EXERCISE DESCRIPTION>
Repeat the data verbatim.

+++ DATA FOR THIS TASK

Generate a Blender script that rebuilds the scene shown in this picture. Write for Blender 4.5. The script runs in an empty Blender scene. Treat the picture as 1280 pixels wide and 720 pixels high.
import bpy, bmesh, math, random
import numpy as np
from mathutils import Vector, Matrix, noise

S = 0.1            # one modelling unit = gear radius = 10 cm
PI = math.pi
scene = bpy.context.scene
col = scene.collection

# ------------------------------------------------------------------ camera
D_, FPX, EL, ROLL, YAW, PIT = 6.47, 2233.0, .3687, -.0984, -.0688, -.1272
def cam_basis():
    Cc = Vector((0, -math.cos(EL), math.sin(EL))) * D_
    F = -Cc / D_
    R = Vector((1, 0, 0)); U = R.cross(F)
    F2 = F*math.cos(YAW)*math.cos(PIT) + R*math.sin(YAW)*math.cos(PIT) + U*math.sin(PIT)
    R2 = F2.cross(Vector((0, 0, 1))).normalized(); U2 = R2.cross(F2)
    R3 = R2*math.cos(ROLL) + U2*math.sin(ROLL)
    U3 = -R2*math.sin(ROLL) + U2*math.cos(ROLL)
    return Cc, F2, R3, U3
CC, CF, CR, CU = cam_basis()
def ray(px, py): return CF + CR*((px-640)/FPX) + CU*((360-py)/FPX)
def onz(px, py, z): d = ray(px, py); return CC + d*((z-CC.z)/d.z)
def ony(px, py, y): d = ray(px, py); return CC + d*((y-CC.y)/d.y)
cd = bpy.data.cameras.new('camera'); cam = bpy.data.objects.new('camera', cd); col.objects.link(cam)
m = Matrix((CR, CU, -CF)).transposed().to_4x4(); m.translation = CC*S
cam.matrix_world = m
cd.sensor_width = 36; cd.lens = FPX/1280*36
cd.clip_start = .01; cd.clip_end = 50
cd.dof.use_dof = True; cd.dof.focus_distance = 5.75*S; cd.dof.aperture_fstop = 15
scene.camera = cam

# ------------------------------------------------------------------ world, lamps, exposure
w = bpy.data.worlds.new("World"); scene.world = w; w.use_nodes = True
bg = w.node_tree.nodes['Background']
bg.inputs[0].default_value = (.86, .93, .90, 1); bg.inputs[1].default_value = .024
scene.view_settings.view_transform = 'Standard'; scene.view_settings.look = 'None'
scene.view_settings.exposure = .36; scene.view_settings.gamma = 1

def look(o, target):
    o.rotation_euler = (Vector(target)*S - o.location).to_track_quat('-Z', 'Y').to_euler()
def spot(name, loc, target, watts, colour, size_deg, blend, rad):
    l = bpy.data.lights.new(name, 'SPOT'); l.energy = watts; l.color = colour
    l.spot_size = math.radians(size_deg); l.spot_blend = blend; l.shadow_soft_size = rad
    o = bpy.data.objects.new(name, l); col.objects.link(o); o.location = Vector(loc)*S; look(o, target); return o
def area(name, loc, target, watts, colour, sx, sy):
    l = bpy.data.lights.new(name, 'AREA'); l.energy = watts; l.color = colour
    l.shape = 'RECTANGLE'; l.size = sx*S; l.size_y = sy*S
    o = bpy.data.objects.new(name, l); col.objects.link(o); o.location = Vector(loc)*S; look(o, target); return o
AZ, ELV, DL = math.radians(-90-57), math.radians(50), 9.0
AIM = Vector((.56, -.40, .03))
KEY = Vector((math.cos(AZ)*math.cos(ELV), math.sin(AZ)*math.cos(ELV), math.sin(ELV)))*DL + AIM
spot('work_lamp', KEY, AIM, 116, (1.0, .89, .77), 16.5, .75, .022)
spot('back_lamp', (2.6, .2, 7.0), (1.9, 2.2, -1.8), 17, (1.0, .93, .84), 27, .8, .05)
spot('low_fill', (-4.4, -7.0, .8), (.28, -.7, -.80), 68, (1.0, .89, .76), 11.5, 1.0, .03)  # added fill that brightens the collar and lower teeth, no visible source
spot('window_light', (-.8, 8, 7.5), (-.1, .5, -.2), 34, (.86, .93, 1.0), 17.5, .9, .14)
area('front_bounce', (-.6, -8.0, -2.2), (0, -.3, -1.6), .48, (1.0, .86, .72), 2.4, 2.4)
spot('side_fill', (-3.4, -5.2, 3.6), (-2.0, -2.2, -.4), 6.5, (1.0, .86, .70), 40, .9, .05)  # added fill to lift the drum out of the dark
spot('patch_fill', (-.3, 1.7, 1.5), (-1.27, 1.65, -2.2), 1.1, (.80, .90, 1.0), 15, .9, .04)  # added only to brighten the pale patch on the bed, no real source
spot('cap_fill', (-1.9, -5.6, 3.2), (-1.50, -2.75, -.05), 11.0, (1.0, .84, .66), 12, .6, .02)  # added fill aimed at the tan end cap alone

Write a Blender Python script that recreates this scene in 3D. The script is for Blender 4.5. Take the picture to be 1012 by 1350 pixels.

++++++

FULL ANSWER>
Generate a Blender script that rebuilds the scene shown in this picture. Write for Blender 4.5. The script runs in an empty Blender scene. Treat the picture as 1280 pixels wide and 720 pixels high.
import bpy, bmesh, math, random
import numpy as np
from mathutils import Vector, Matrix, noise

S = 0.1            # one modelling unit = gear radius = 10 cm
PI = math.pi
scene = bpy.context.scene
col = scene.collection

# ------------------------------------------------------------------ camera
D_, FPX, EL, ROLL, YAW, PIT = 6.47, 2233.0, .3687, -.0984, -.0688, -.1272
def cam_basis():
    Cc = Vector((0, -math.cos(EL), math.sin(EL))) * D_
    F = -Cc / D_
    R = Vector((1, 0, 0)); U = R.cross(F)
    F2 = F*math.cos(YAW)*math.cos(PIT) + R*math.sin(YAW)*math.cos(PIT) + U*math.sin(PIT)
    R2 = F2.cross(Vector((0, 0, 1))).normalized(); U2 = R2.cross(F2)
    R3 = R2*math.cos(ROLL) + U2*math.sin(ROLL)
    U3 = -R2*math.sin(ROLL) + U2*math.cos(ROLL)
    return Cc, F2, R3, U3
CC, CF, CR, CU = cam_basis()
def ray(px, py): return CF + CR*((px-640)/FPX) + CU*((360-py)/FPX)
def onz(px, py, z): d = ray(px, py); return CC + d*((z-CC.z)/d.z)
def ony(px, py, y): d = ray(px, py); return CC + d*((y-CC.y)/d.y)
cd = bpy.data.cameras.new('camera'); cam = bpy.data.objects.new('camera', cd); col.objects.link(cam)
m = Matrix((CR, CU, -CF)).transposed().to_4x4(); m.translation = CC*S
cam.matrix_world = m
cd.sensor_width = 36; cd.lens = FPX/1280*36
cd.clip_start = .01; cd.clip_end = 50
cd.dof.use_dof = True; cd.dof.focus_distance = 5.75*S; cd.dof.aperture_fstop = 15
scene.camera = cam

# ------------------------------------------------------------------ world, lamps, exposure
w = bpy.data.worlds.new("World"); scene.world = w; w.use_nodes = True
bg = w.node_tree.nodes['Background']
bg.inputs[0].default_value = (.86, .93, .90, 1); bg.inputs[1].default_value = .024
scene.view_settings.view_transform = 'Standard'; scene.view_settings.look = 'None'
scene.view_settings.exposure = .36; scene.view_settings.gamma = 1

def look(o, target):
    o.rotation_euler = (Vector(target)*S - o.location).to_track_quat('-Z', 'Y').to_euler()
def spot(name, loc, target, watts, colour, size_deg, blend, rad):
    l = bpy.data.lights.new(name, 'SPOT'); l.energy = watts; l.color = colour
    l.spot_size = math.radians(size_deg); l.spot_blend = blend; l.shadow_soft_size = rad
    o = bpy.data.objects.new(name, l); col.objects.link(o); o.location = Vector(loc)*S; look(o, target); return o
def area(name, loc, target, watts, colour, sx, sy):
    l = bpy.data.lights.new(name, 'AREA'); l.energy = watts; l.color = colour
    l.shape = 'RECTANGLE'; l.size = sx*S; l.size_y = sy*S
    o = bpy.data.objects.new(name, l); col.objects.link(o); o.location = Vector(loc)*S; look(o, target); return o
AZ, ELV, DL = math.radians(-90-57), math.radians(50), 9.0
AIM = Vector((.56, -.40, .03))
KEY = Vector((math.cos(AZ)*math.cos(ELV), math.sin(AZ)*math.cos(ELV), math.sin(ELV)))*DL + AIM
spot('work_lamp', KEY, AIM, 116, (1.0, .89, .77), 16.5, .75, .022)
spot('back_lamp', (2.6, .2, 7.0), (1.9, 2.2, -1.8), 17, (1.0, .93, .84), 27, .8, .05)
spot('low_fill', (-4.4, -7.0, .8), (.28, -.7, -.80), 68, (1.0, .89, .76), 11.5, 1.0, .03)  # added fill that brightens the collar and lower teeth, no visible source
spot('window_light', (-.8, 8, 7.5), (-.1, .5, -.2), 34, (.86, .93, 1.0), 17.5, .9, .14)
area('front_bounce', (-.6, -8.0, -2.2), (0, -.3, -1.6), .48, (1.0, .86, .72), 2.4, 2.4)
spot('side_fill', (-3.4, -5.2, 3.6), (-2.0, -2.2, -.4), 6.5, (1.0, .86, .70), 40, .9, .05)  # added fill to lift the drum out of the dark
spot('patch_fill', (-.3, 1.7, 1.5), (-1.27, 1.65, -2.2), 1.1, (.80, .90, 1.0), 15, .9, .04)  # added only to brighten the pale patch on the bed, no real source
spot('cap_fill', (-1.9, -5.6, 3.2), (-1.50, -2.75, -.05), 11.0, (1.0, .84, .66), 12, .6, .02)  # added fill aimed at the tan end cap alone

Write a Blender Python script that recreates this scene in 3D. The script is for Blender 4.5. Take the picture to be 1012 by 1350 pixels.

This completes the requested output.